現代の日本と比べるとマサキを除く《ホジョウ》の住民の生活には違和感があります。戦争の影響で生活が変化したといえばそれまでなのですが…。


1.《ホジョウ》の住民は甘いものが好きで塩っ気があるものが苦手。

《ホジョウ》の人は、白米のおかずにクルミ入りの甘いスープ、玉子の蜂蜜焼き、豆を甘く煮たもの、干しぶどうの甘い和えものなどを食べます。逆に漬け物などの塩っ気のあるものはあまり食べません。

このことにマサキは、おかずが甘いものだけでどうして平気なのか疑問を抱きます。


2.猫を犬であるという。


《ホジョウ》にある日、猫が迷い込んできますが《ホジョウ》の住民はそれを犬である言います。

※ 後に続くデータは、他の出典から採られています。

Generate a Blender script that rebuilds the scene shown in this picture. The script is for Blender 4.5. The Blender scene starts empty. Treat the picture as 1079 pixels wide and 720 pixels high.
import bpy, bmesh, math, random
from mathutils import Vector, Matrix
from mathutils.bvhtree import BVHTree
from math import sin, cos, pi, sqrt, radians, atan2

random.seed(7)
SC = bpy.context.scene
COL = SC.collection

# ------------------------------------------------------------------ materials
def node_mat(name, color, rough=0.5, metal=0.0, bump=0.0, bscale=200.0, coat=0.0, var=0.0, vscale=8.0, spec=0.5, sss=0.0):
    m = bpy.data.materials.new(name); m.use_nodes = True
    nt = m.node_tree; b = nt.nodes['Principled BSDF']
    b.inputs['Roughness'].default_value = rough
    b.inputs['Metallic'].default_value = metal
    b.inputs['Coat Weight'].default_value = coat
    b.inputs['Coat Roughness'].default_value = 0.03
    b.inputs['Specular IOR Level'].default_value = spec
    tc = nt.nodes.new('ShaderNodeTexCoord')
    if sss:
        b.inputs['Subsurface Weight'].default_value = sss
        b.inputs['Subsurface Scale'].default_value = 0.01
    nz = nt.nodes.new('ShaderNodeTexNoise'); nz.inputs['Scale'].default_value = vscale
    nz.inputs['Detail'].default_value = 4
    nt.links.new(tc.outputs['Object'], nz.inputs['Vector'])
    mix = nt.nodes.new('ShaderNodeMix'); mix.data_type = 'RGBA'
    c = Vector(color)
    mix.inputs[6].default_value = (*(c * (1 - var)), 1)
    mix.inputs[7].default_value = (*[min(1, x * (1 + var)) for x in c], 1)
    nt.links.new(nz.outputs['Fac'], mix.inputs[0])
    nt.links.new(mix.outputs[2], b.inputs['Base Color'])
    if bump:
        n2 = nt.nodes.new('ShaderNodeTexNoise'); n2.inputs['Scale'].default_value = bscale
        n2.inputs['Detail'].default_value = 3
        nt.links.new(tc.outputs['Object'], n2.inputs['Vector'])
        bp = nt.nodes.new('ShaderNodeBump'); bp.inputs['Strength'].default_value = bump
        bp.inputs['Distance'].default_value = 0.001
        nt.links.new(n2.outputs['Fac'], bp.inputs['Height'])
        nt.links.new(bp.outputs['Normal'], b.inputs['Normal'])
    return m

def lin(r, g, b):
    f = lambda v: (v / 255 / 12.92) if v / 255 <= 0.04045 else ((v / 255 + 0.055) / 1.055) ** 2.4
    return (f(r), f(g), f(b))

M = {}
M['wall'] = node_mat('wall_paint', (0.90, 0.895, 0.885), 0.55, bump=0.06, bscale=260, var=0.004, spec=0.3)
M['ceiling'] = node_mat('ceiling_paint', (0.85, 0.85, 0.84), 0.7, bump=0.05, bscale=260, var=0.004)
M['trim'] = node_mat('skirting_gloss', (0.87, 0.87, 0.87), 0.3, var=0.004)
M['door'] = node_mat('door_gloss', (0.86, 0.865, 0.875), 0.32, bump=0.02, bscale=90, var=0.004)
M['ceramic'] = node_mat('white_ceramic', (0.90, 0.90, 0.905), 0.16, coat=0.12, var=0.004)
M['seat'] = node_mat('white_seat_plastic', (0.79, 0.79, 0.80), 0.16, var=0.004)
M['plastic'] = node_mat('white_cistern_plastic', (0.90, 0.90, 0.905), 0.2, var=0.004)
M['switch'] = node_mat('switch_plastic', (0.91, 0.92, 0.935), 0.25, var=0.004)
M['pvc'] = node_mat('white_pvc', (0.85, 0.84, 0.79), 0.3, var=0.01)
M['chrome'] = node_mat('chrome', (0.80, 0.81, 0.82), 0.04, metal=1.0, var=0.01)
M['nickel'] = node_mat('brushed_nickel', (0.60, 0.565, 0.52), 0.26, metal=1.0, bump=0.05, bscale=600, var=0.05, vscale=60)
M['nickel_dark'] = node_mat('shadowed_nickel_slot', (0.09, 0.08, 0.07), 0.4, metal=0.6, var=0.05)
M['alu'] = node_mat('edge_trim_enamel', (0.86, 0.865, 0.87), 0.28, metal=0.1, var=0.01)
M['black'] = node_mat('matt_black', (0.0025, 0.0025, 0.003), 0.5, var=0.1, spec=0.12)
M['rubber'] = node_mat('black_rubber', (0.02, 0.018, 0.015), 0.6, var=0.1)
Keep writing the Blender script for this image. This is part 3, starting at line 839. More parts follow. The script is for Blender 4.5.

マサキは、まるで戦前に猫がいなかったみたいにみんなが猫のことを犬だと思っていることを不思議に思います。


3.《ホジョウ》の住民は誰も結婚をしていない

《ホジョウ》の住民は、誰も結婚していません。カエデのことが好きでいつか結婚をしたいと思っているマサキはある日、誰も結婚していない事実に気が付きます。


この他にも本作には様々な違和感があるのでそれらを意識しながら読むと物語をより楽しめると思います。

本作に関して言いたいことがまだまだあるのですがネタバレになってしまいそうなので言うことができないのがもどかしいです。
  • 〈死花症候群〉の原因は何か
  • 《ホジョウ》の違和感の正体
  • マサキとカエデの恋の行方
などもっと色々と話したいです!

純愛ものが好きな方は、とりあえず手にとって読んでもらいたいです。マサキとカエデの関係にキュンキュンしてしまいます。

また、世界の滅亡といったような世界観が好きな人も楽しめる作品となっていると思います。

本作は本当に世界観が独特でおすすめです。

今の私がそうなのですが、本作を読み終えるとストーリーを知っている人と「あそこはそういうことだったんだな」などと語りあいたい欲求が高まります。そのため多くの人に読んでもらいたい。

読了後に涙が止まらなくなると思いますのでぜひ自分で読んで満足感を体感してみてください。